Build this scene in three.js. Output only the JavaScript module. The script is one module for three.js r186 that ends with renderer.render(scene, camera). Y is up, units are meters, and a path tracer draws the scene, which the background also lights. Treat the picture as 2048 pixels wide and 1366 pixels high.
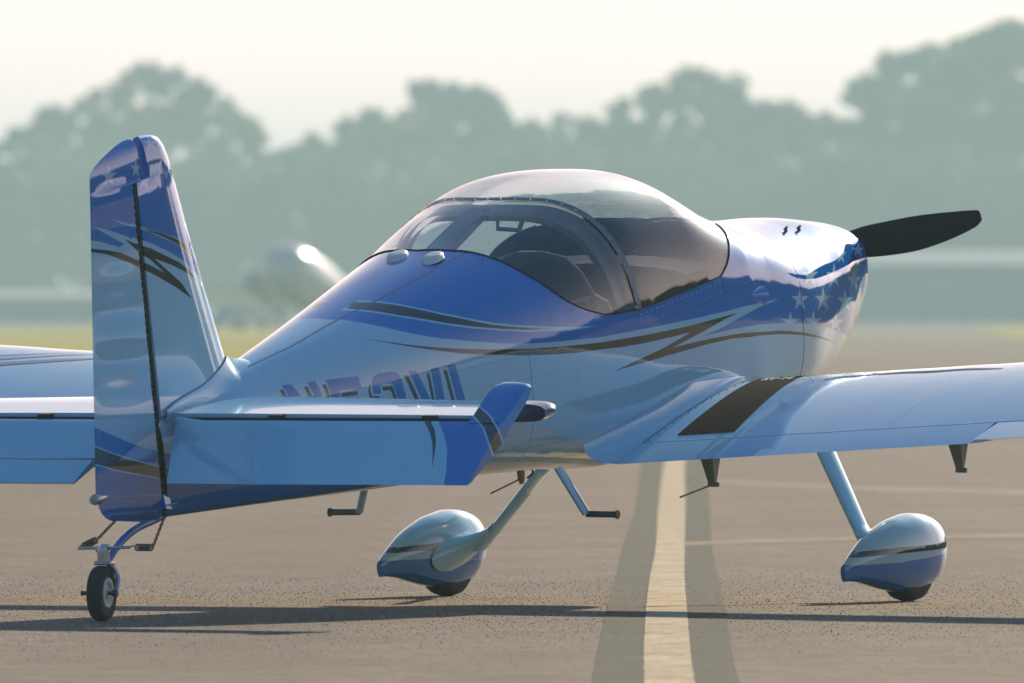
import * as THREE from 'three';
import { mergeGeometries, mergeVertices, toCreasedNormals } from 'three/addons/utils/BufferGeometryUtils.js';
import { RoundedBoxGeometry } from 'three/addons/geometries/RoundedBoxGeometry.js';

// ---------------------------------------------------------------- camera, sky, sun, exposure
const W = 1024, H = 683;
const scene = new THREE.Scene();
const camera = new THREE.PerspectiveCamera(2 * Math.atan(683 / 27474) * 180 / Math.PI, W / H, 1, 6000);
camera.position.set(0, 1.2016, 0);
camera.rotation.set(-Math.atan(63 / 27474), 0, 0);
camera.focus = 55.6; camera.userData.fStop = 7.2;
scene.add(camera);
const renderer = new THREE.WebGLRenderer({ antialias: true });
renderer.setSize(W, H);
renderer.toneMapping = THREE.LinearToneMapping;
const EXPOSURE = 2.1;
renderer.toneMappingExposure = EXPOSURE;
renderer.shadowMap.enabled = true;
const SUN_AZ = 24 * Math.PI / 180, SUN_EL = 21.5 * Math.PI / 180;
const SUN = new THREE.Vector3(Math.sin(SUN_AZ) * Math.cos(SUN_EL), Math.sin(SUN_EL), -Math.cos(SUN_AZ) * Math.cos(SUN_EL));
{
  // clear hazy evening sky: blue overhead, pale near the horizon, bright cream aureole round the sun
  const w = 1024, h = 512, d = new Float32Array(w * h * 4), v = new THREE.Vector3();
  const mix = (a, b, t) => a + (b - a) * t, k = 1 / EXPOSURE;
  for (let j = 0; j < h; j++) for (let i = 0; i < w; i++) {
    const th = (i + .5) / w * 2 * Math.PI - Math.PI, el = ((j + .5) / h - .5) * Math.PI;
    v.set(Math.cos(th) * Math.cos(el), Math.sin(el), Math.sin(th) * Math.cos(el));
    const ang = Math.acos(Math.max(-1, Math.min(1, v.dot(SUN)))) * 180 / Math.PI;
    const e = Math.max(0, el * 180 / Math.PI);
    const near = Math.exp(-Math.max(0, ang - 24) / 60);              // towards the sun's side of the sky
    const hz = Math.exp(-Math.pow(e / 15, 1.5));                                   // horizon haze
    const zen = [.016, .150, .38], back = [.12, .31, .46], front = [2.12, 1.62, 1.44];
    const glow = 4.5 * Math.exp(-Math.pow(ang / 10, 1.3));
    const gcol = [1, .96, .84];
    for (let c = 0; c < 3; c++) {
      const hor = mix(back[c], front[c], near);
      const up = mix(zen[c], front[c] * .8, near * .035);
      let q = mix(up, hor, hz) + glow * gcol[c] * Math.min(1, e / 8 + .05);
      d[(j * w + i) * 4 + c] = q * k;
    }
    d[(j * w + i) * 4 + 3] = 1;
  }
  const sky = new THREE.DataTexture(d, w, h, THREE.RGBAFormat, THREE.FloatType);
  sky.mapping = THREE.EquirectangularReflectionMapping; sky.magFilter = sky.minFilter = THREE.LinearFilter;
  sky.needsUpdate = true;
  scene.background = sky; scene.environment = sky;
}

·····

### REQUIREMENT:
Every line above should be returned word for word, with the pictures left behind.

### TASK RESPONSE:
Build this scene in three.js. Output only the JavaScript module. The script is one module for three.js r186 that ends with renderer.render(scene, camera). Y is up, units are meters, and a path tracer draws the scene, which the background also lights. Treat the picture as 2048 pixels wide and 1366 pixels high.
import * as THREE from 'three';
import { mergeGeometries, mergeVertices, toCreasedNormals } from 'three/addons/utils/BufferGeometryUtils.js';
import { RoundedBoxGeometry } from 'three/addons/geometries/RoundedBoxGeometry.js';

// ---------------------------------------------------------------- camera, sky, sun, exposure
const W = 1024, H = 683;
const scene = new THREE.Scene();
const camera = new THREE.PerspectiveCamera(2 * Math.atan(683 / 27474) * 180 / Math.PI, W / H, 1, 6000);
camera.position.set(0, 1.2016, 0);
camera.rotation.set(-Math.atan(63 / 27474), 0, 0);
camera.focus = 55.6; camera.userData.fStop = 7.2;
scene.add(camera);
const renderer = new THREE.WebGLRenderer({ antialias: true });
renderer.setSize(W, H);
renderer.toneMapping = THREE.LinearToneMapping;
const EXPOSURE = 2.1;
renderer.toneMappingExposure = EXPOSURE;
renderer.shadowMap.enabled = true;
const SUN_AZ = 24 * Math.PI / 180, SUN_EL = 21.5 * Math.PI / 180;
const SUN = new THREE.Vector3(Math.sin(SUN_AZ) * Math.cos(SUN_EL), Math.sin(SUN_EL), -Math.cos(SUN_AZ) * Math.cos(SUN_EL));
{
  // clear hazy evening sky: blue overhead, pale near the horizon, bright cream aureole round the sun
  const w = 1024, h = 512, d = new Float32Array(w * h * 4), v = new THREE.Vector3();
  const mix = (a, b, t) => a + (b - a) * t, k = 1 / EXPOSURE;
  for (let j = 0; j < h; j++) for (let i = 0; i < w; i++) {
    const th = (i + .5) / w * 2 * Math.PI - Math.PI, el = ((j + .5) / h - .5) * Math.PI;
    v.set(Math.cos(th) * Math.cos(el), Math.sin(el), Math.sin(th) * Math.cos(el));
    const ang = Math.acos(Math.max(-1, Math.min(1, v.dot(SUN)))) * 180 / Math.PI;
    const e = Math.max(0, el * 180 / Math.PI);
    const near = Math.exp(-Math.max(0, ang - 24) / 60);              // towards the sun's side of the sky
    const hz = Math.exp(-Math.pow(e / 15, 1.5));                                   // horizon haze
    const zen = [.016, .150, .38], back = [.12, .31, .46], front = [2.12, 1.62, 1.44];
    const glow = 4.5 * Math.exp(-Math.pow(ang / 10, 1.3));
    const gcol = [1, .96, .84];
    for (let c = 0; c < 3; c++) {
      const hor = mix(back[c], front[c], near);
      const up = mix(zen[c], front[c] * .8, near * .035);
      let q = mix(up, hor, hz) + glow * gcol[c] * Math.min(1, e / 8 + .05);
      d[(j * w + i) * 4 + c] = q * k;
    }
    d[(j * w + i) * 4 + 3] = 1;
  }
  const sky = new THREE.DataTexture(d, w, h, THREE.RGBAFormat, THREE.FloatType);
  sky.mapping = THREE.EquirectangularReflectionMapping; sky.magFilter = sky.minFilter = THREE.LinearFilter;
  sky.needsUpdate = true;
  scene.background = sky; scene.environment = sky;
}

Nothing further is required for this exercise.